*DATA SEGMENT*:
============================================================
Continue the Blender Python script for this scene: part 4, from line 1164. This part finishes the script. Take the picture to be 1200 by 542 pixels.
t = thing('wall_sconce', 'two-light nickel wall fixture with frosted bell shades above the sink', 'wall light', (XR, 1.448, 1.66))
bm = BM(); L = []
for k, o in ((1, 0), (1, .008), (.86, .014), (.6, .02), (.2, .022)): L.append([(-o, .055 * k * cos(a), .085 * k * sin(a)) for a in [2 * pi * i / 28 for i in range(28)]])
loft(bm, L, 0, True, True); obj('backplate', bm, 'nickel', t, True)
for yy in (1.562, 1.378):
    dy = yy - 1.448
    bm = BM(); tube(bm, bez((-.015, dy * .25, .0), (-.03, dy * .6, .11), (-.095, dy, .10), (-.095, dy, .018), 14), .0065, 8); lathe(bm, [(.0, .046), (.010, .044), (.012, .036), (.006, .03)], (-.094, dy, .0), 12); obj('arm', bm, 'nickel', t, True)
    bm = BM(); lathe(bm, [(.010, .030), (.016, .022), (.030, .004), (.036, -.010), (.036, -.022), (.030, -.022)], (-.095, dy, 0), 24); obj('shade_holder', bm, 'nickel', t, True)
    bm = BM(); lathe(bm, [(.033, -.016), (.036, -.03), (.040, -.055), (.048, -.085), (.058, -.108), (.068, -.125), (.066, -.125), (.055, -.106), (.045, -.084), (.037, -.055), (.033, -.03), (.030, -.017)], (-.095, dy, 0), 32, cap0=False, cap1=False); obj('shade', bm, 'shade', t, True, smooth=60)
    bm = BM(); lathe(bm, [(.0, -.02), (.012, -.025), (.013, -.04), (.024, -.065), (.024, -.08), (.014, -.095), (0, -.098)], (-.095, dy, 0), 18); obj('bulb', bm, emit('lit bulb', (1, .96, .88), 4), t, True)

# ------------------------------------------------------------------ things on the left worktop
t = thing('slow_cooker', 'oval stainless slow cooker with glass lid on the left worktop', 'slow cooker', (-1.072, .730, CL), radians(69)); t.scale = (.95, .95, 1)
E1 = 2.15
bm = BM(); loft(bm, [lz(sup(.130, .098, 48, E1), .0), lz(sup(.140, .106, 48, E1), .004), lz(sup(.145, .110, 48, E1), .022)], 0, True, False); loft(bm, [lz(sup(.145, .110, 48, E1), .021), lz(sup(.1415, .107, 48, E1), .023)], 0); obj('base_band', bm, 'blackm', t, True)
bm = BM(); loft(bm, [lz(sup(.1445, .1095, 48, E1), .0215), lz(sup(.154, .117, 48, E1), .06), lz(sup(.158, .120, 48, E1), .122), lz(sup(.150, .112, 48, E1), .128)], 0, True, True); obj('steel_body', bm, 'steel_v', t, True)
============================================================
Copy out the whole listing exactly; please set it all down.

*EXERCISE RESULT*:
Continue the Blender Python script for this scene: part 4, from line 1164. This part finishes the script. Take the picture to be 1200 by 542 pixels.
t = thing('wall_sconce', 'two-light nickel wall fixture with frosted bell shades above the sink', 'wall light', (XR, 1.448, 1.66))
bm = BM(); L = []
for k, o in ((1, 0), (1, .008), (.86, .014), (.6, .02), (.2, .022)): L.append([(-o, .055 * k * cos(a), .085 * k * sin(a)) for a in [2 * pi * i / 28 for i in range(28)]])
loft(bm, L, 0, True, True); obj('backplate', bm, 'nickel', t, True)
for yy in (1.562, 1.378):
    dy = yy - 1.448
    bm = BM(); tube(bm, bez((-.015, dy * .25, .0), (-.03, dy * .6, .11), (-.095, dy, .10), (-.095, dy, .018), 14), .0065, 8); lathe(bm, [(.0, .046), (.010, .044), (.012, .036), (.006, .03)], (-.094, dy, .0), 12); obj('arm', bm, 'nickel', t, True)
    bm = BM(); lathe(bm, [(.010, .030), (.016, .022), (.030, .004), (.036, -.010), (.036, -.022), (.030, -.022)], (-.095, dy, 0), 24); obj('shade_holder', bm, 'nickel', t, True)
    bm = BM(); lathe(bm, [(.033, -.016), (.036, -.03), (.040, -.055), (.048, -.085), (.058, -.108), (.068, -.125), (.066, -.125), (.055, -.106), (.045, -.084), (.037, -.055), (.033, -.03), (.030, -.017)], (-.095, dy, 0), 32, cap0=False, cap1=False); obj('shade', bm, 'shade', t, True, smooth=60)
    bm = BM(); lathe(bm, [(.0, -.02), (.012, -.025), (.013, -.04), (.024, -.065), (.024, -.08), (.014, -.095), (0, -.098)], (-.095, dy, 0), 18); obj('bulb', bm, emit('lit bulb', (1, .96, .88), 4), t, True)

# ------------------------------------------------------------------ things on the left worktop
t = thing('slow_cooker', 'oval stainless slow cooker with glass lid on the left worktop', 'slow cooker', (-1.072, .730, CL), radians(69)); t.scale = (.95, .95, 1)
E1 = 2.15
bm = BM(); loft(bm, [lz(sup(.130, .098, 48, E1), .0), lz(sup(.140, .106, 48, E1), .004), lz(sup(.145, .110, 48, E1), .022)], 0, True, False); loft(bm, [lz(sup(.145, .110, 48, E1), .021), lz(sup(.1415, .107, 48, E1), .023)], 0); obj('base_band', bm, 'blackm', t, True)
bm = BM(); loft(bm, [lz(sup(.1445, .1095, 48, E1), .0215), lz(sup(.154, .117, 48, E1), .06), lz(sup(.158, .120, 48, E1), .122), lz(sup(.150, .112, 48, E1), .128)], 0, True, True); obj('steel_body', bm, 'steel_v', t, True)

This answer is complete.